═════ Input rows ═════
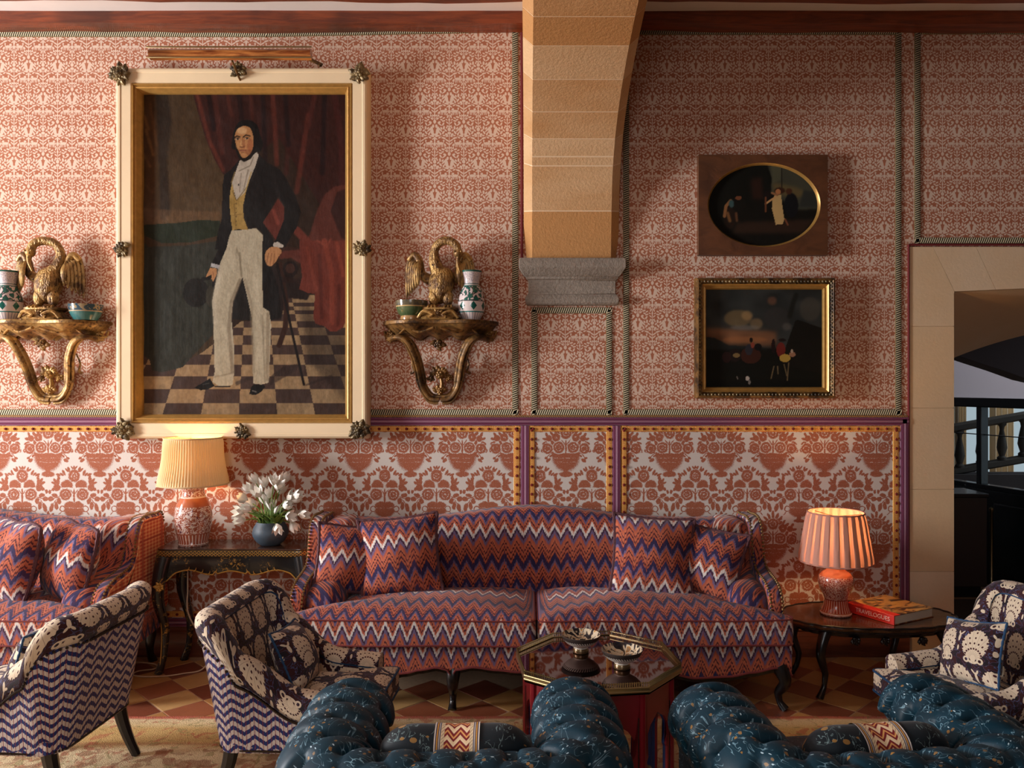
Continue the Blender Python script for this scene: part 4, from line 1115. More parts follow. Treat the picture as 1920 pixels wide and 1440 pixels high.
def make_tub(loc, rz, label, pillow_label):
    """Deep-buttoned club chair with rolled arms, seen from its back."""
    t = thing('club_chair', label, 'armchair', loc, rz, 'blue buttoned club chairs')
    w, yf, yb = .40, -.36, .27; n = 221
    P, N = u_path(w, yf, yb, .20, n); S = [0]
    for i in range(1, n): S.append(S[-1] + (P[i] - P[i - 1]).length)
    # profile: offset from centre line, height
    base = [(-.095, .30), (-.092, .38), (-.100, .44), (-.132, .485)]
    for k in range(13):
        a = PI - PI * 1.12 * k / 12; base.append((math.cos(a) * .150, .495 + math.sin(a) * .128))
    base += [(.120, .425), (.105, .38)]
    prof = spline([(a, b, 0) for a, b in base], 70); m = len(prof); V = [0]
    for j in range(1, m): V.append(V[-1] + (prof[j] - prof[j - 1]).length)
    pn = []
    for j in range(m):
        d = (prof[min(j + 1, m - 1)] - prof[max(j - 1, 0)]).normalized(); pn.append(Vector((-d.y, d.x)))
    du, dv = .128, .150; v0 = .10
    def tuft(s, v):
        fade = sstep(-.02, .10, v) * (1 - sstep(V[-1] - .14, V[-1] - .02, v))
        a = s / du + (v - v0) / dv * .5; b = s / du - (v - v0) / dv * .5
        sa, sb = abs(math.sin(PI * a)), abs(math.sin(PI * b))
        p = (sa * sb) ** .5
        fa, fb = a - round(a), b - round(b)
        r2 = fa * fa + fb * fb
        crease = math.exp(-fa * fa * 260) * math.exp(-fb * fb * 7) + math.exp(-fb * fb * 260) * math.exp(-fa * fa * 7)
        return (.010 * p - .042 * math.exp(-r2 * 30) - .008 * crease * (.35 + .65 * math.exp(-r2 * 4))) * fade
    R = []; UV = []
    for i in range(n):
        r = []; u = []
        bk = sstep(yb - .26, yb, P[i].y)
        for j in range(m):
            h = tuft(S[i], V[j]) * (1)
            endf = sstep(0, .05, min(S[i], S[-1] - S[i]))
            q = prof[j] + Vector((pn[j].x, pn[j].y, 0)) * h * endf
            c = P[i] + N[i] * (q.x * lerp(.97, 1, endf)); z = q.y - .012 * bk - (1 - endf) * .01
            r.append(Vector((c.x, c.y, z))); u.append((S[i], V[j]))
        R.append(r); UV.append(u)
    mb = MB().rows(R, UV)
    for e, rv in ((0, False), (-1, True)):                     # padded front scrolls of the arms
        r = R[e]; cx = sum(p.x for p in r) / m; cz = .46; rows = [r]; uvs = [[(p.x, p.z) for p in r]]
        for k in range(1, 5):
            f = 1 - k / 4; rows.append([Vector((cx + (p.x - cx) * max(f, .01), p.y - .035 * math.sin(k / 4 * PI / 2), cz + (p.z - cz) * max(f, .01))) for p in r]); uvs.append([(p.x, p.z) for p in rows[-1]])
        mb.rows(rows, uvs, flip=not rv)
    sh = mb.build('tufted_shell', M['velvet'], t, angle=180)
    o = MB()
    Ro = []; Uo = []
    for i in range(0, n, 2):
        Ro.append([Vector(((P[i] + N[i] * (.104)).x, (P[i] + N[i] * .104).y, z)) for z in (.39, .26, .12)]); Uo.append([(S[i], z) for z in (.39, .26, .12)])
    o.rows(Ro, Uo).build('outside_cover', M['velvet'], t, angle=180)
    bt = MB()
    for k in range(-2, 60):
        for jj in range(0, 5):
            s = (k + .5 * (jj % 2)) * du; v = v0 + (jj) * dv
            if not (.06 < s < S[-1] - .06) or v > V[-1] - .10: continue
            i = min(range(n), key=lambda q: abs(S[q] - s)); j = min(range(m), key=lambda q: abs(V[q] - v))
            bt.ball(R[i][j], .011, 6, 4)
    tag(bt.build('button', M['piping_teal'], sh), kind='stuff')
    base_p = poly_round([(-.49, -.37), (.49, -.37), (.485, .34), (-.485, .34)], .14, 90)
    MB().slab(base_p, .12, .30, .02, lambda a, b, c: Vector((a, b, c)), 3, uvrim=lambda s, c, a, b: (s, c)).build('seat_frame', M['velvet'], t)
    poly = poly_round([(-.297, .165), (.297, .165), (.297, -.40), (-.297, -.40)], .04, 110)
    cu = MB(); puff(cu, poly, .27, .385, .02, .035, 9, lambda x, y, z, sd: (x, z if sd == 0 else z + y)); cu.build('seat_cushion', M['velvet'], t, angle=180)
    for x in (-.41, .41):
        for y in (-.30, .26):
            MB().lathe([(.0, 0), (.016, 0), (.024, .04), (.03, .09), (.034, .125), (0, .125)], 12, (x, y, 0)).build('leg', M['ebony'], t)
    # lumbar pillow with a woven band round its middle
    a, b = rot2(0, .055, rz)
    p = thing('lumbar_pillow', pillow_label, 'cushion', (loc[0] + a, loc[1] + b, .51), 0, None); p.rotation_euler = (Matrix.Rotation(rz, 4, 'Z') @ Matrix.Rotation(math.radians(-17), 4, 'X')).to_euler()
    hw, hh, dd = .245, .125, .085
    def pf(u, v, g=0.):
        a = u * 2 - 1; th = 2 * PI * v; e = max(0, 1 - abs(a) ** 5) ** .42
        hz = hh * (.86 + .14 * min(1, abs(a) * 1.6)) * e + g; hy = dd * (1 - .25 * a * a) * e + g
        return (a * hw, hy * math.copysign(abs(math.cos(th)) ** .8, math.cos(th)), hz * math.copysign(abs(math.sin(th)) ** .8, math.sin(th)))
    MB().grid(44, 36, pf, lambda u, v: (u * .5, v * .7), cv=True).build('cover', M['velvet_dark'], p, angle=180)
    MB().grid(10, 36, lambda u, v: pf(lerp(.345, .63, u), v, .004), lambda u, v: (u, v * .62), cv=True).build('woven_band', M['band'], p, angle=180)
    return t
make_tub((-.228, -2.42, .009), PI + .02, 'blue buttoned velvet club chair at bottom centre seen from behind', 'dark lumbar pillow with a woven band in the bottom centre club chair')
make_tub((1.085, -2.42, .009), PI + .115, 'blue buttoned velvet club chair at bottom right seen from behind', 'dark lumbar pillow with a woven band in the bottom right club chair')
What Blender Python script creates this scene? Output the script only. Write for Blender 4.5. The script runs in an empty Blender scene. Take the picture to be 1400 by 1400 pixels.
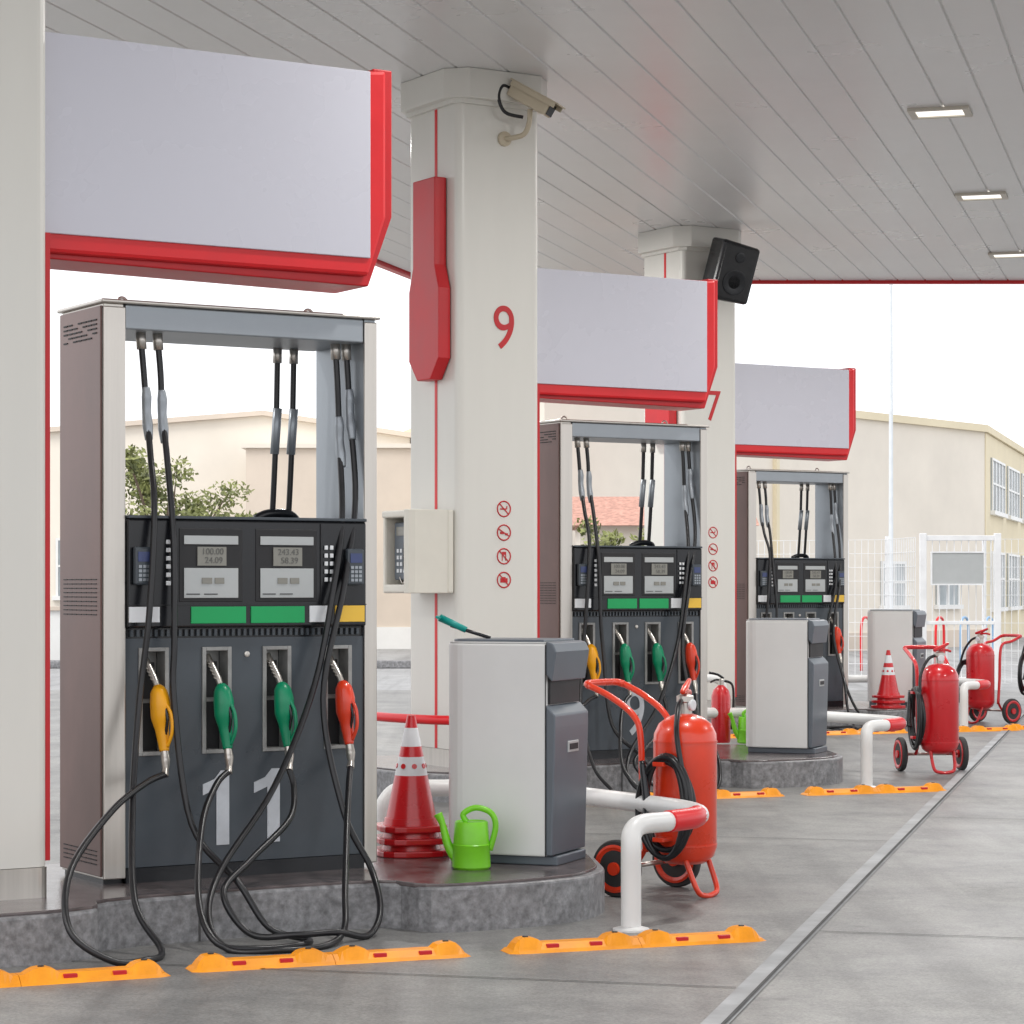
import bpy, bmesh, math, random
from mathutils import Vector, Matrix
random.seed(7)
D=bpy.data; S=bpy.context.scene
COL=S.collection
R=math.radians

# ---------------------------------------------------------------- materials
def mat(name,col,rough=.5,metal=0,var=.08,scale=4,bump=0,bscale=60,coat=0,dirt=0,stretch=(1,1,1),emit=0):
    m=D.materials.new(name); m.use_nodes=True
    nt=m.node_tree; n=nt.nodes; l=nt.links
    b=n['Principled BSDF']
    b.inputs['Roughness'].default_value=rough
    b.inputs['Metallic'].default_value=metal
    b.inputs['Coat Weight'].default_value=coat
    tc=n.new('ShaderNodeTexCoord'); mp=n.new('ShaderNodeMapping'); mp.inputs['Scale'].default_value=stretch
    l.new(tc.outputs['Object'],mp.inputs['Vector'])
    nz=n.new('ShaderNodeTexNoise'); nz.inputs['Scale'].default_value=scale; nz.inputs['Detail'].default_value=4; nz.inputs['Roughness'].default_value=.6
    l.new(mp.outputs['Vector'],nz.inputs['Vector'])
    r=n.new('ShaderNodeValToRGB')
    r.color_ramp.elements[0].position=.3; r.color_ramp.elements[1].position=.7
    r.color_ramp.elements[0].color=[max(0,c*(1-var)) for c in col]+[1]
    r.color_ramp.elements[1].color=[min(1,c*(1+var)) for c in col]+[1]
    l.new(nz.outputs['Fac'],r.inputs['Fac'])
    out=r.outputs['Color']
    if dirt>0:
        n2=n.new('ShaderNodeTexNoise'); n2.inputs['Scale'].default_value=scale*.37; n2.inputs['Detail'].default_value=7; n2.inputs['Roughness'].default_value=.72
        l.new(mp.outputs['Vector'],n2.inputs['Vector'])
        r2=n.new('ShaderNodeValToRGB'); r2.color_ramp.elements[0].position=.42; r2.color_ramp.elements[1].position=.66
        r2.color_ramp.elements[0].color=(0,0,0,1); r2.color_ramp.elements[1].color=(dirt,dirt,dirt,1)
        l.new(n2.outputs['Fac'],r2.inputs['Fac'])
        mx=n.new('ShaderNodeMixRGB'); l.new(r2.outputs['Color'],mx.inputs['Fac']); l.new(out,mx.inputs['Color1'])
        mx.inputs['Color2'].default_value=[c*.45 for c in col]+[1]
        out=mx.outputs['Color']
    l.new(out,b.inputs['Base Color'])
    mr=n.new('ShaderNodeMapRange'); mr.inputs['To Min'].default_value=max(0,rough-.07); mr.inputs['To Max'].default_value=min(1,rough+.1)
    l.new(nz.outputs['Fac'],mr.inputs['Value']); l.new(mr.outputs['Result'],b.inputs['Roughness'])
    if bump>0:
        n3=n.new('ShaderNodeTexNoise'); n3.inputs['Scale'].default_value=bscale; n3.inputs['Detail'].default_value=5
        l.new(mp.outputs['Vector'],n3.inputs['Vector'])
        bp=n.new('ShaderNodeBump'); bp.inputs['Strength'].default_value=bump; bp.inputs['Distance'].default_value=.01
        l.new(n3.outputs['Fac'],bp.inputs['Height']); l.new(bp.outputs['Normal'],b.inputs['Normal'])
    if emit>0:
        b.inputs['Emission Color'].default_value=list(col)+[1]; b.inputs['Emission Strength'].default_value=emit
    return m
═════
[Task requirements] Using the entries above, write out exactly the lines from the one with "What Blender Python" through the one with "R=math.radians", ends included. Leave out any pictures.

[Output below]
What Blender Python script creates this scene? Output the script only. Write for Blender 4.5. The script runs in an empty Blender scene. Take the picture to be 1400 by 1400 pixels.
import bpy, bmesh, math, random
from mathutils import Vector, Matrix
random.seed(7)
D=bpy.data; S=bpy.context.scene
COL=S.collection
R=math.radians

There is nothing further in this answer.